Er könne sich gar nicht daran erinnern, in seinem Leben einmal nicht an Vögeln interessiert gewesen zu sein, sagt der in Baltimore an der US-Ostküste aufgewachsene Kaestner. «Mein Bruder Hank hat damit angefangen, als er zehn Jahre alt war und ich zwei. Wir haben als Kinder zusammen Vögel beobachtet und heute machen wir es immer noch.»

Nach dem Universitätsabschluss – unter anderem in Vogelkunde – begann Kaestner eine Karriere als Diplomat. «Das hat es mir möglich gemacht, in einigen der vogelreichsten Ländern der Welt zu leben und zu arbeiten – Kolumbien, Brasilien, Papa Neuguinea, Malaysia und Indien zum Beispiel.»
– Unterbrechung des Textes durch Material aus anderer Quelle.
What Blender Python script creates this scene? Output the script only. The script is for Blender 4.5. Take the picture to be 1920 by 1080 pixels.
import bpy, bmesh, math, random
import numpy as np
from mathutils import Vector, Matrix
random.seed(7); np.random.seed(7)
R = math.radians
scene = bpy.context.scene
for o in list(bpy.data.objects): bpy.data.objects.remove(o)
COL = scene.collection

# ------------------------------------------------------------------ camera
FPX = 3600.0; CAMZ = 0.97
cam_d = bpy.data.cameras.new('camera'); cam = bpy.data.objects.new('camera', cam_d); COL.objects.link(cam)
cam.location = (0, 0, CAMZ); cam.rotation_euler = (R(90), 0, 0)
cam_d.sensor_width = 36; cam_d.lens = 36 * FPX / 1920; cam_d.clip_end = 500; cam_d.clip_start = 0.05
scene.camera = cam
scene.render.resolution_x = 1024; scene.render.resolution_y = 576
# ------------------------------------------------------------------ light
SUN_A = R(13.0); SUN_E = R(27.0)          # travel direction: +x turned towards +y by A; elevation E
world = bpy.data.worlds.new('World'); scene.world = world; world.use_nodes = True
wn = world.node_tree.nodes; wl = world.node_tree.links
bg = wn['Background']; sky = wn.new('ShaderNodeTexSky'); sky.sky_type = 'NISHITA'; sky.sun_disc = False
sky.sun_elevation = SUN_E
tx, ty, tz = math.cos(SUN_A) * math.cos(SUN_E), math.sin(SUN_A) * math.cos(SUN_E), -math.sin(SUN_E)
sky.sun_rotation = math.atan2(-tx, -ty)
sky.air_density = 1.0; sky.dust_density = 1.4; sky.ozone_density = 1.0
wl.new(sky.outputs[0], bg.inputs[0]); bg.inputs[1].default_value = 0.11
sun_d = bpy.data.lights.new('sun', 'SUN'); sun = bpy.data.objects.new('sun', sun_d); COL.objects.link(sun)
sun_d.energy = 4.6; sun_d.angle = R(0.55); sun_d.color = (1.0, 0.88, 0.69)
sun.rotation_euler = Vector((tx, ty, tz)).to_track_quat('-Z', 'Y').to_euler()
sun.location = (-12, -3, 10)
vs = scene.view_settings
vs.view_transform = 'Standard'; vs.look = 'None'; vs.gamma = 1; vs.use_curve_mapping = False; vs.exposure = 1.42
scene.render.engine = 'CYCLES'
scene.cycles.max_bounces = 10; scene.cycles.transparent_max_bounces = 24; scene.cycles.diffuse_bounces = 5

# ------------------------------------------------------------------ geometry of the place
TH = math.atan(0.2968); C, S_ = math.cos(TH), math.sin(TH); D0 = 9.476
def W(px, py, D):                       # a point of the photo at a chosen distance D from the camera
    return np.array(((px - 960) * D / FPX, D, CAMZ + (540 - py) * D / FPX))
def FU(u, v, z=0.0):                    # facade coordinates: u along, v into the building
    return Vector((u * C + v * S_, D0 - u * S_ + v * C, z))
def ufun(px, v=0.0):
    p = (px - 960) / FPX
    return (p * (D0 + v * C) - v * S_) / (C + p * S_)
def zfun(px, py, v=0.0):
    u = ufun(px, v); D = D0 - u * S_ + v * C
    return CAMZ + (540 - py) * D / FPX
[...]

Einige Jahre verbrachte Kaestner auch am US-Konsulat in Frankfurt und erkundete mit seiner Ehefrau Kimberly die in Deutschland heimischen Vögel. Unter anderem beobachteten sie «wunderschöne Bienenfresser» in Ingelheim und Rothalsgänse in Sachsen.

Unzählige Abenteuer habe er bei seinen Vogelbeobachtungstrips erlebt, erzählt Kaestner. Im Amazonas und in Indonesien sei jeweils sein Schiff untergegangen, auf einer Insel im Südpazifik habe er sich verirrt, in Namibia sei er fast erschossen worden und im Kongo Gorillas begegnet.

In Kolumbien entdeckte er eine bis dahin unbekannte Vogelart, den Cundinamarca-Ameisenpitta, der ihm zu Ehren den Fachnamen Grallaria kaestneri erhielt – nun «selbstverständlich» sein Lieblingsvogel. Gemeinsam mit Nichtregierungsorganisationen erreichte er die Einrichtung eines Schutzgebiets für den Lebensraum der Art.

Alles am Vogelbeobachten mache ihm Freude, sagt Kaestner. Nach den 10'000 Arten will Kaestner noch lange nicht aufhören. Geplant seien beispielsweise Reisen zum Nacktkopf-Paradiesvogel im indonesischen Archipel Raja Ampat oder zum Bulwerfasan auf Borneo.

Ausserdem tauche er neuerdings gerne. «Ich habe jetzt auch damit angefangen, meine Sichtungen von Falterfischen zu dokumentieren.»